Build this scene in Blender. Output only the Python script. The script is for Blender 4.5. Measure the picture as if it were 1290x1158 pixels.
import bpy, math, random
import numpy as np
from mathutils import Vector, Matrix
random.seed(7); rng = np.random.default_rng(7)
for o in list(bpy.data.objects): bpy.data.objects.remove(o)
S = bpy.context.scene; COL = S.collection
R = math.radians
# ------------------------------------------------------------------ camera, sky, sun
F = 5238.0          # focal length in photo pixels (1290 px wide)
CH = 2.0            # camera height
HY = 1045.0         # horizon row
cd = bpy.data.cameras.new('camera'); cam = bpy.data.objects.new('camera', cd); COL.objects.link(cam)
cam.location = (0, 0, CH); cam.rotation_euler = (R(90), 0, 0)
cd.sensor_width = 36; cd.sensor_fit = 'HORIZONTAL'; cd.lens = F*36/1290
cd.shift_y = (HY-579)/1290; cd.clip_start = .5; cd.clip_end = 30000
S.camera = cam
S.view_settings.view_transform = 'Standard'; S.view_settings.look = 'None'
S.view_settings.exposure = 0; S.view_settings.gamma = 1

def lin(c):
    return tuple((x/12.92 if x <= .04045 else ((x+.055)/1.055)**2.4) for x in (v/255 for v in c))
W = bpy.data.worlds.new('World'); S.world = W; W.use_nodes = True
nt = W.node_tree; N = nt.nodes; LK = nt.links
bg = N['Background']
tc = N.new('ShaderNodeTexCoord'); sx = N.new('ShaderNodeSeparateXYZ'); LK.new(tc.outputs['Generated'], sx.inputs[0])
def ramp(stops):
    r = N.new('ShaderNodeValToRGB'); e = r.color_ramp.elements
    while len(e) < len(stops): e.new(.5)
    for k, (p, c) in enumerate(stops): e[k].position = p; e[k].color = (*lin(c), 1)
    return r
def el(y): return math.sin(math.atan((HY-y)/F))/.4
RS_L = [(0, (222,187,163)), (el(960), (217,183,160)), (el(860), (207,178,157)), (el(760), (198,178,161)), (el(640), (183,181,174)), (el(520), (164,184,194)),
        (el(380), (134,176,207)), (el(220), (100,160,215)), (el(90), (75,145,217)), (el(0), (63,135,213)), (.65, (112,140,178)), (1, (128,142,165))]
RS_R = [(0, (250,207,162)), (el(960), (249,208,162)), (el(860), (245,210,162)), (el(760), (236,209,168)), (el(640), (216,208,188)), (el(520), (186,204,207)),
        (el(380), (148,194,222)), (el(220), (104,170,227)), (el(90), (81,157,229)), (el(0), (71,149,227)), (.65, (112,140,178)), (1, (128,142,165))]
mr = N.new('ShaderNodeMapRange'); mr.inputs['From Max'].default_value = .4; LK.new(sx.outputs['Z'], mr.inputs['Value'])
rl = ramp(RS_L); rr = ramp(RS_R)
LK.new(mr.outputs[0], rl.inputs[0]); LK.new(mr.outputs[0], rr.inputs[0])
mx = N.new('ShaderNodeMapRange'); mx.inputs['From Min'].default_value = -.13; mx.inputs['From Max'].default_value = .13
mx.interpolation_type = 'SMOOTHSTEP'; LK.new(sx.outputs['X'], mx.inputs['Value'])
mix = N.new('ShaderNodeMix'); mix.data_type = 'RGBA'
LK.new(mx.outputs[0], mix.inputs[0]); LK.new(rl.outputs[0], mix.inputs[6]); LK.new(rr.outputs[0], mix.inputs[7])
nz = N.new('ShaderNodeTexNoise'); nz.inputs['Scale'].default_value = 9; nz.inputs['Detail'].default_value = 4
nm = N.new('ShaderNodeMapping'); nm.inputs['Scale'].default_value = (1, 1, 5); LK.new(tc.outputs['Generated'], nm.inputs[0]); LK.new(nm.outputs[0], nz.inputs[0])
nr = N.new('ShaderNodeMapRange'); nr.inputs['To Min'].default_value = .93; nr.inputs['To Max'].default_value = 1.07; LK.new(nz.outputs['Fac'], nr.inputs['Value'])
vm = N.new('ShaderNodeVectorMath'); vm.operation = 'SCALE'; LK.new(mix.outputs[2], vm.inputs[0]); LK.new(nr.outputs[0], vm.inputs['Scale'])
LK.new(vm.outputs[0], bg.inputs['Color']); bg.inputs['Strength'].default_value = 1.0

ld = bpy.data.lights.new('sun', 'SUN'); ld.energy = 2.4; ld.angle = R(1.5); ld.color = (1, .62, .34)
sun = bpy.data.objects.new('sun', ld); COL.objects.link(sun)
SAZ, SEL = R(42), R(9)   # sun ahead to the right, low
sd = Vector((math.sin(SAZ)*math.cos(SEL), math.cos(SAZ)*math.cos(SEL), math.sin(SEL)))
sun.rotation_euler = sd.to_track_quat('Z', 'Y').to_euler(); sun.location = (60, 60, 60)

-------

## What is asked
Copy out each line exactly as written.

## The result
Build this scene in Blender. Output only the Python script. The script is for Blender 4.5. Measure the picture as if it were 1290x1158 pixels.
import bpy, math, random
import numpy as np
from mathutils import Vector, Matrix
random.seed(7); rng = np.random.default_rng(7)
for o in list(bpy.data.objects): bpy.data.objects.remove(o)
S = bpy.context.scene; COL = S.collection
R = math.radians
# ------------------------------------------------------------------ camera, sky, sun
F = 5238.0          # focal length in photo pixels (1290 px wide)
CH = 2.0            # camera height
HY = 1045.0         # horizon row
cd = bpy.data.cameras.new('camera'); cam = bpy.data.objects.new('camera', cd); COL.objects.link(cam)
cam.location = (0, 0, CH); cam.rotation_euler = (R(90), 0, 0)
cd.sensor_width = 36; cd.sensor_fit = 'HORIZONTAL'; cd.lens = F*36/1290
cd.shift_y = (HY-579)/1290; cd.clip_start = .5; cd.clip_end = 30000
S.camera = cam
S.view_settings.view_transform = 'Standard'; S.view_settings.look = 'None'
S.view_settings.exposure = 0; S.view_settings.gamma = 1

def lin(c):
    return tuple((x/12.92 if x <= .04045 else ((x+.055)/1.055)**2.4) for x in (v/255 for v in c))
W = bpy.data.worlds.new('World'); S.world = W; W.use_nodes = True
nt = W.node_tree; N = nt.nodes; LK = nt.links
bg = N['Background']
tc = N.new('ShaderNodeTexCoord'); sx = N.new('ShaderNodeSeparateXYZ'); LK.new(tc.outputs['Generated'], sx.inputs[0])
def ramp(stops):
    r = N.new('ShaderNodeValToRGB'); e = r.color_ramp.elements
    while len(e) < len(stops): e.new(.5)
    for k, (p, c) in enumerate(stops): e[k].position = p; e[k].color = (*lin(c), 1)
    return r
def el(y): return math.sin(math.atan((HY-y)/F))/.4
RS_L = [(0, (222,187,163)), (el(960), (217,183,160)), (el(860), (207,178,157)), (el(760), (198,178,161)), (el(640), (183,181,174)), (el(520), (164,184,194)),
        (el(380), (134,176,207)), (el(220), (100,160,215)), (el(90), (75,145,217)), (el(0), (63,135,213)), (.65, (112,140,178)), (1, (128,142,165))]
RS_R = [(0, (250,207,162)), (el(960), (249,208,162)), (el(860), (245,210,162)), (el(760), (236,209,168)), (el(640), (216,208,188)), (el(520), (186,204,207)),
        (el(380), (148,194,222)), (el(220), (104,170,227)), (el(90), (81,157,229)), (el(0), (71,149,227)), (.65, (112,140,178)), (1, (128,142,165))]
mr = N.new('ShaderNodeMapRange'); mr.inputs['From Max'].default_value = .4; LK.new(sx.outputs['Z'], mr.inputs['Value'])
rl = ramp(RS_L); rr = ramp(RS_R)
LK.new(mr.outputs[0], rl.inputs[0]); LK.new(mr.outputs[0], rr.inputs[0])
mx = N.new('ShaderNodeMapRange'); mx.inputs['From Min'].default_value = -.13; mx.inputs['From Max'].default_value = .13
mx.interpolation_type = 'SMOOTHSTEP'; LK.new(sx.outputs['X'], mx.inputs['Value'])
mix = N.new('ShaderNodeMix'); mix.data_type = 'RGBA'
LK.new(mx.outputs[0], mix.inputs[0]); LK.new(rl.outputs[0], mix.inputs[6]); LK.new(rr.outputs[0], mix.inputs[7])
nz = N.new('ShaderNodeTexNoise'); nz.inputs['Scale'].default_value = 9; nz.inputs['Detail'].default_value = 4
nm = N.new('ShaderNodeMapping'); nm.inputs['Scale'].default_value = (1, 1, 5); LK.new(tc.outputs['Generated'], nm.inputs[0]); LK.new(nm.outputs[0], nz.inputs[0])
nr = N.new('ShaderNodeMapRange'); nr.inputs['To Min'].default_value = .93; nr.inputs['To Max'].default_value = 1.07; LK.new(nz.outputs['Fac'], nr.inputs['Value'])
vm = N.new('ShaderNodeVectorMath'); vm.operation = 'SCALE'; LK.new(mix.outputs[2], vm.inputs[0]); LK.new(nr.outputs[0], vm.inputs['Scale'])
LK.new(vm.outputs[0], bg.inputs['Color']); bg.inputs['Strength'].default_value = 1.0

ld = bpy.data.lights.new('sun', 'SUN'); ld.energy = 2.4; ld.angle = R(1.5); ld.color = (1, .62, .34)
sun = bpy.data.objects.new('sun', ld); COL.objects.link(sun)
SAZ, SEL = R(42), R(9)   # sun ahead to the right, low
sd = Vector((math.sin(SAZ)*math.cos(SEL), math.cos(SAZ)*math.cos(SEL), math.sin(SEL)))
sun.rotation_euler = sd.to_track_quat('Z', 'Y').to_euler(); sun.location = (60, 60, 60)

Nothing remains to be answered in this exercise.